Philosophy, Western (Greek philosophia,“love of wisdom”), the rational and critical inquiry into basic principles. Philosophy is often divided into four main branches: metaphysics, the investigation of ultimate reality; epistemology, the study of the origins, validity, and limits of knowledge; ethics, the study of the nature of morality and judgment; and aesthetics, the study of the nature of beauty in the fine arts. The two distinctively philosophical types of inquiry are analytic philosophy, which is the logical study of concepts, and synthetic philosophy, which is the arrangement of concepts into a unified system.

As used originally by the ancient Greeks, the term philosophy meant the pursuit of knowledge for its own sake. Philosophy comprised all areas of speculative thought and included the arts, sciences, and religion.

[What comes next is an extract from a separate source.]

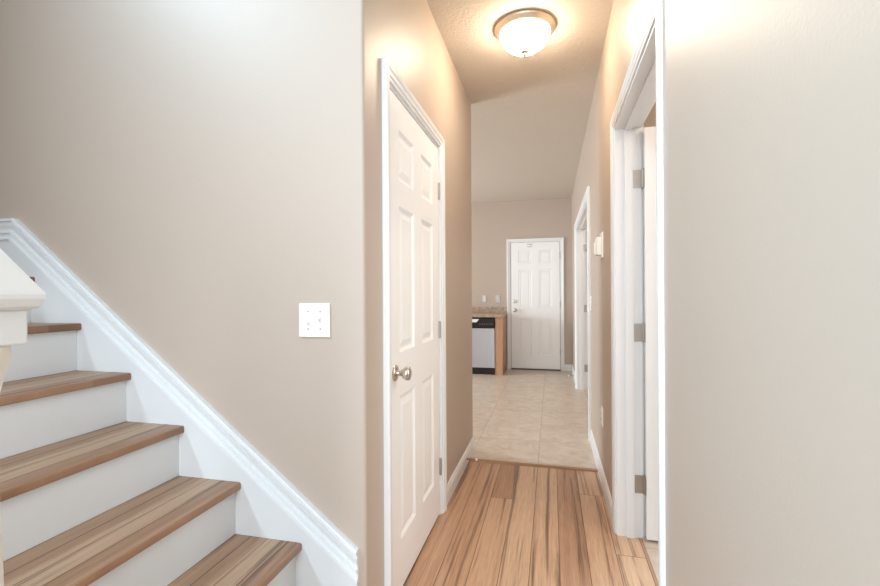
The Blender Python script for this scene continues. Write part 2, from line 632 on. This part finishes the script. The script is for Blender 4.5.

As special methods and principles were developed in the various areas of knowledge, each area acquired its own philosophical aspect, giving rise to the philosophy of art, of science, and of religion. The term philosophy is often used popularly to mean a set of basic values and attitudes toward life, nature, and society—thus the phrase “philosophy of life.” Because the lines of distinction between the various areas of knowledge are flexible and subject to change, the definition of the term philosophy remains a subject of controversy.

Western philosophy from Greek antiquity to modern times is surveyed in the remainder of this article. For information about philosophical thought in the Far and Middle East, see Chinese Philosophy; Islam; Buddhism; Daoism (Taoism); Confucianism.

II
 GREEK PHILOSOPHY  
Western philosophy is considered generally to have begun in ancient Greece as speculation about the underlying nature of the physical world. In its earliest form it was indistinguishable from natural science. The writings of the earliest philosophers no longer exist, except for a few fragments cited by Aristotle and by other writers of later times.

A
 The Ionian School  The first philosopher of historical record was Thales of the city of Miletus, on the Ionian coast of Asia Minor, who practiced about 580BC. Thales, who was revered by later generations as one of the Seven Wise Men of Greece, was interested in astronomical, physical, and meteorological phenomena, and his scientific investigations led him to speculate that all natural phenomena are different forms of one fundamental substance, which he believed to be water, because he thought evaporation and condensation to be universal processes. Anaximander, a disciple of Thales, maintained that the first principle from which all things evolve is an intangible, invisible, infinite substance that he called apeiron,“the boundless.” He realized, however, that no observable substance could be found in all things; thus his notion of the boundless anticipated the modern notion of an unbounded universe. This substance, he maintained, is eternal and indestructible. Out of its ceaseless motion the more familiar substances, such as warmth, cold, earth, air, and fire, continuously evolve, generating in turn the various objects and organisms that make up the recognizable world.